Available data:
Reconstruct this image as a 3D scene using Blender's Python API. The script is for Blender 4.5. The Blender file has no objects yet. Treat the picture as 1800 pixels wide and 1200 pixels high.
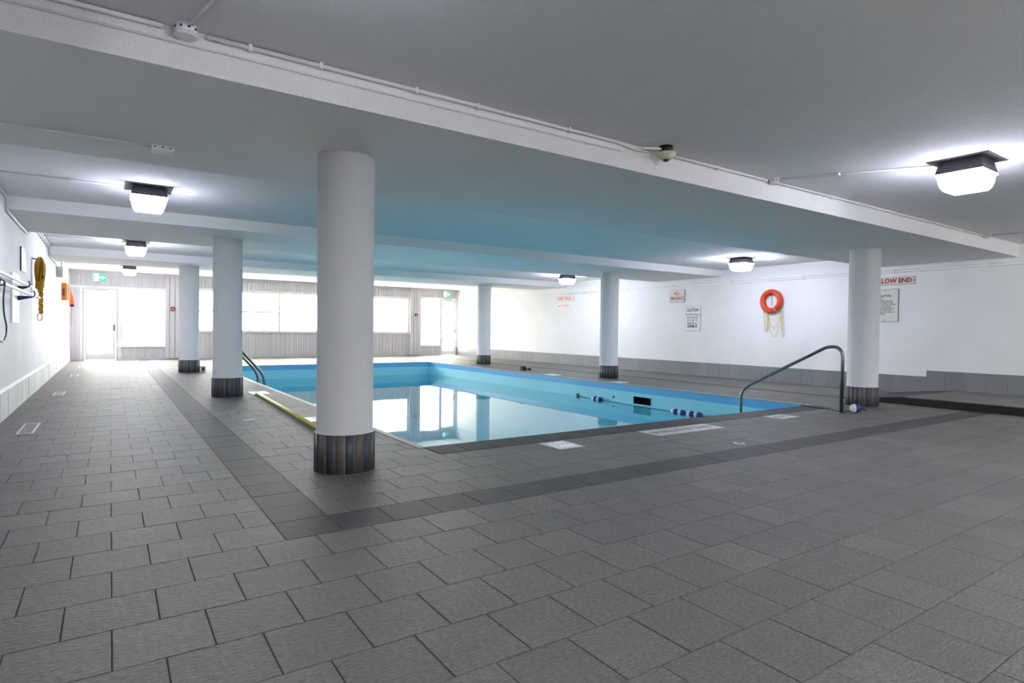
import bpy, math, random
from mathutils import Vector, Matrix
random.seed(7)
sc = bpy.context.scene
COL = sc.collection

# ------------------------------------------------------------------ camera, sky, exposure
CAM_Z = 1.1
F_PX, YAW, PITCH, ROLL = 1048.0, math.radians(33.99), math.radians(1.078), math.radians(-0.711)
def camera_axes():
    fwd = Vector((math.sin(YAW), math.cos(YAW), 0)); right = Vector((math.cos(YAW), -math.sin(YAW), 0)); down = Vector((0, 0, -1))
    f2 = math.cos(PITCH) * fwd + math.sin(PITCH) * down
    d2 = math.cos(PITCH) * down - math.sin(PITCH) * fwd
    r3 = math.cos(ROLL) * right + math.sin(ROLL) * d2
    d3 = math.cos(ROLL) * d2 - math.sin(ROLL) * right
    return r3, d3, f2
R_, D_, F_ = camera_axes()
cam = bpy.data.cameras.new('camera')
cam.sensor_width = 36.0; cam.lens = F_PX / 1800.0 * 36.0
cam.clip_start = 0.05; cam.clip_end = 300
cob = bpy.data.objects.new('camera', cam); COL.objects.link(cob)
cob.matrix_world = Matrix(((R_.x, -D_.x, -F_.x, 0), (R_.y, -D_.y, -F_.y, 0), (R_.z, -D_.z, -F_.z, CAM_Z), (0, 0, 0, 1)))
sc.camera = cob

SKY_STRENGTH = 16.0
LAMP_STRENGTH = 80.0
w = bpy.data.worlds.new('overcast_sky'); sc.world = w; w.use_nodes = True
bg = w.node_tree.nodes['Background']; bg.inputs[0].default_value = (1.0, 0.97, 0.92, 1); bg.inputs[1].default_value = SKY_STRENGTH

vs = sc.view_settings
sc.display_settings.display_device = 'sRGB'
vs.view_transform = 'Standard'; vs.look = 'None'; vs.exposure = 0.56; vs.gamma = 1.0; vs.use_curve_mapping = False
cy = sc.cycles
cy.use_denoising = True
cy.max_bounces = 14; cy.diffuse_bounces = 10; cy.glossy_bounces = 5; cy.transparent_max_bounces = 16
cy.sample_clamp_indirect = 12.0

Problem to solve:
Set down the complete material exactly, but do not include the images.

Expected answer:
Reconstruct this image as a 3D scene using Blender's Python API. The script is for Blender 4.5. The Blender file has no objects yet. Treat the picture as 1800 pixels wide and 1200 pixels high.
import bpy, math, random
from mathutils import Vector, Matrix
random.seed(7)
sc = bpy.context.scene
COL = sc.collection

# ------------------------------------------------------------------ camera, sky, exposure
CAM_Z = 1.1
F_PX, YAW, PITCH, ROLL = 1048.0, math.radians(33.99), math.radians(1.078), math.radians(-0.711)
def camera_axes():
    fwd = Vector((math.sin(YAW), math.cos(YAW), 0)); right = Vector((math.cos(YAW), -math.sin(YAW), 0)); down = Vector((0, 0, -1))
    f2 = math.cos(PITCH) * fwd + math.sin(PITCH) * down
    d2 = math.cos(PITCH) * down - math.sin(PITCH) * fwd
    r3 = math.cos(ROLL) * right + math.sin(ROLL) * d2
    d3 = math.cos(ROLL) * d2 - math.sin(ROLL) * right
    return r3, d3, f2
R_, D_, F_ = camera_axes()
cam = bpy.data.cameras.new('camera')
cam.sensor_width = 36.0; cam.lens = F_PX / 1800.0 * 36.0
cam.clip_start = 0.05; cam.clip_end = 300
cob = bpy.data.objects.new('camera', cam); COL.objects.link(cob)
cob.matrix_world = Matrix(((R_.x, -D_.x, -F_.x, 0), (R_.y, -D_.y, -F_.y, 0), (R_.z, -D_.z, -F_.z, CAM_Z), (0, 0, 0, 1)))
sc.camera = cob

SKY_STRENGTH = 16.0
LAMP_STRENGTH = 80.0
w = bpy.data.worlds.new('overcast_sky'); sc.world = w; w.use_nodes = True
bg = w.node_tree.nodes['Background']; bg.inputs[0].default_value = (1.0, 0.97, 0.92, 1); bg.inputs[1].default_value = SKY_STRENGTH

vs = sc.view_settings
sc.display_settings.display_device = 'sRGB'
vs.view_transform = 'Standard'; vs.look = 'None'; vs.exposure = 0.56; vs.gamma = 1.0; vs.use_curve_mapping = False
cy = sc.cycles
cy.use_denoising = True
cy.max_bounces = 14; cy.diffuse_bounces = 10; cy.glossy_bounces = 5; cy.transparent_max_bounces = 16
cy.sample_clamp_indirect = 12.0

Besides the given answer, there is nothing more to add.